Danville City Council members have voted to use an estimated $800-thousand dollars in city sales tax revenues for storm and sanitary improvements instead of demolitions. The council earlier approved hiking the sales tax to pay for more demolitions. There will still be approximately $800-thousand dollars going to remove blight.
Some council members balked at the transfer, noting taxpayers were promised earlier that all of the money would go toward demolitions. Mayor Scott Eisenhauer says storm water, though, is an issue that also needs to be addressed. ‘’Look this isn’t a plan anybody likes. But where we are financially we have to figure out how to use the existing revenue sources that we have available to us, and spend that money so that we can accomplish as many projects – solving as many challenges that we have as possible,’’ said the Mayor.
Vice Mayor Brenda Brown, and aldermen Rickey Williams Jr. and Sharon Pickering voted against moving the funds.
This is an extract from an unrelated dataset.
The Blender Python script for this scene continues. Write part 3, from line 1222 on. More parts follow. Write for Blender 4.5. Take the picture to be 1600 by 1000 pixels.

Two other council members – Reverend R. J. Davis and Rick Strebing – were absent.
Mayor Eisenhauer applauded the council’s decision to provide funding to help address the storm water issues. ‘’There’s no question the blight is a challenge in this community (and) we want to remove it. There’s no question that storm water is a challenge in this community,’’ said Mayor Eisenhauer. ‘’Certainly ask anybody whose home floods on a regular basis during a storm water event. And so we have to figure out a way to fund that. We don’t have the ability to go out and ask the taxpayers to pay more to fund fully either one of those programs, but what the council decided to do tonight was take an existing source (and) split that in half so that we’re at least doing some demolition and some storm water management.’’
Vice Mayor Brown said she would rather see all of the funds go toward fighting blight.
Despite the fund shift the Danville City Council is still wrestling with a projected $2.2 million dollar deficit in next year’s budget.